(Provided data):
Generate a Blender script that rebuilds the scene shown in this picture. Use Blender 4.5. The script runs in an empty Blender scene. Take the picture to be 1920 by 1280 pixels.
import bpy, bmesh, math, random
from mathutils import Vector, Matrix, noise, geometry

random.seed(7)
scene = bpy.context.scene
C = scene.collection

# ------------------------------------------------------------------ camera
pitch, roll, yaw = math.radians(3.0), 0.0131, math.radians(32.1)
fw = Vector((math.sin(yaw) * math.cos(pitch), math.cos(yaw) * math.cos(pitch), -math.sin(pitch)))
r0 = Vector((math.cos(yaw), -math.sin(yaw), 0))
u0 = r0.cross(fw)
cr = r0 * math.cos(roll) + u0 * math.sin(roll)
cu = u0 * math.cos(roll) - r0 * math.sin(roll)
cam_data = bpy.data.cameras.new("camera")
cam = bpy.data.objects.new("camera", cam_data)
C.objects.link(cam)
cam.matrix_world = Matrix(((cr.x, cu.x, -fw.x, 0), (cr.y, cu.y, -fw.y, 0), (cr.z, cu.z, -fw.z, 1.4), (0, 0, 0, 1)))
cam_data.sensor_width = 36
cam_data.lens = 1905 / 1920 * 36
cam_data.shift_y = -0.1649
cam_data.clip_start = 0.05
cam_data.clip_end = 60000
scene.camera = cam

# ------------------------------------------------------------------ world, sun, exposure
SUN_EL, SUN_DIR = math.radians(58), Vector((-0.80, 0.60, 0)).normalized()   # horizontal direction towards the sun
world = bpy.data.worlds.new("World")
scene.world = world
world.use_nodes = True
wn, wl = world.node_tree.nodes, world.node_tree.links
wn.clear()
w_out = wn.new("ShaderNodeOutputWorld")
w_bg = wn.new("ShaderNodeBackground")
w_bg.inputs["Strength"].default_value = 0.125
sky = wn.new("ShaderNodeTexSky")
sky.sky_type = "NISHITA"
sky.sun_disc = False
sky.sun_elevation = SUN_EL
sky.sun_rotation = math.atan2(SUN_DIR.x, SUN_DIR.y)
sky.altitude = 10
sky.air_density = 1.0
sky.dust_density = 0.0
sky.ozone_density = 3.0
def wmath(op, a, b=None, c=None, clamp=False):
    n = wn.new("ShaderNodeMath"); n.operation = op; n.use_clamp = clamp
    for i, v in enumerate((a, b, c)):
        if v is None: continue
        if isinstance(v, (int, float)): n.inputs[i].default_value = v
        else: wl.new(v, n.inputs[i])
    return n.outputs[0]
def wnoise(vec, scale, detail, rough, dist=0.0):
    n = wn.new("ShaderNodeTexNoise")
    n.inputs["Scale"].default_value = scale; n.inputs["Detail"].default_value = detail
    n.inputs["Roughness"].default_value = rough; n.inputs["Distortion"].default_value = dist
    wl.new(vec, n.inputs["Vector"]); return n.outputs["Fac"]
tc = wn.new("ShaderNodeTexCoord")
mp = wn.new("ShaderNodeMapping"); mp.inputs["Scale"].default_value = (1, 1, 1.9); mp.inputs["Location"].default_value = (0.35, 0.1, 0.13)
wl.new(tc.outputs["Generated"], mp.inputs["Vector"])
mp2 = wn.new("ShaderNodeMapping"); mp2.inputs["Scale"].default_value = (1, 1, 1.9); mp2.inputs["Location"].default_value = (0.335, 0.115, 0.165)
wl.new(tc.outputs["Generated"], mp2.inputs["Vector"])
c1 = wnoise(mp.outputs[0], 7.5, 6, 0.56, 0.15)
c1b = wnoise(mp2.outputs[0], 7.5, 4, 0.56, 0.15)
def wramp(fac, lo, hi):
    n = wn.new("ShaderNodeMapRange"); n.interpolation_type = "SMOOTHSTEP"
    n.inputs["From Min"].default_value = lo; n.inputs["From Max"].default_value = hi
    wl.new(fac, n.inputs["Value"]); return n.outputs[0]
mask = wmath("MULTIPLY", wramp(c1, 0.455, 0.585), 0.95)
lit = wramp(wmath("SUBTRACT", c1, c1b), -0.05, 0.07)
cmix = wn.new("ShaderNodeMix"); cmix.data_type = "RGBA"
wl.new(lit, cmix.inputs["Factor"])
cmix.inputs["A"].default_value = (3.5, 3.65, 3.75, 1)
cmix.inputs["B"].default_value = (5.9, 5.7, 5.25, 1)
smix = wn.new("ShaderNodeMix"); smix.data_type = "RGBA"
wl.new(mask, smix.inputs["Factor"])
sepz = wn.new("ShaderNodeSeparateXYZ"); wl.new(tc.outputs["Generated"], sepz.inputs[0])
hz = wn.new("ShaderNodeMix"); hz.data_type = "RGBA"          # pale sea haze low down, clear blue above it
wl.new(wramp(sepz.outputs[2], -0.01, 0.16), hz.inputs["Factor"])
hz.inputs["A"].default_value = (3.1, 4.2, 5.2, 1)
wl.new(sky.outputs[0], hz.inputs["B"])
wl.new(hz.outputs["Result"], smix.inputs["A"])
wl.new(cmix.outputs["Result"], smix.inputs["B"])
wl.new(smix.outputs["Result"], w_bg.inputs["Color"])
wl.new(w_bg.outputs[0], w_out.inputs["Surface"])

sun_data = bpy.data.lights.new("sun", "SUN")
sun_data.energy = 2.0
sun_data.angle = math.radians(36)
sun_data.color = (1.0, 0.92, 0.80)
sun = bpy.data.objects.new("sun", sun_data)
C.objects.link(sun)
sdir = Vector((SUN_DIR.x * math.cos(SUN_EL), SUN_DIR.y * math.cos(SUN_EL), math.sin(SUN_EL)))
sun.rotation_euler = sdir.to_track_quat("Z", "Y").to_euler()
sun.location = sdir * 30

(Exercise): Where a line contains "scene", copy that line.

(Output for this exercise):
Generate a Blender script that rebuilds the scene shown in this picture. Use Blender 4.5. The script runs in an empty Blender scene. Take the picture to be 1920 by 1280 pixels.
scene = bpy.context.scene
C = scene.collection
scene.camera = cam
scene.world = world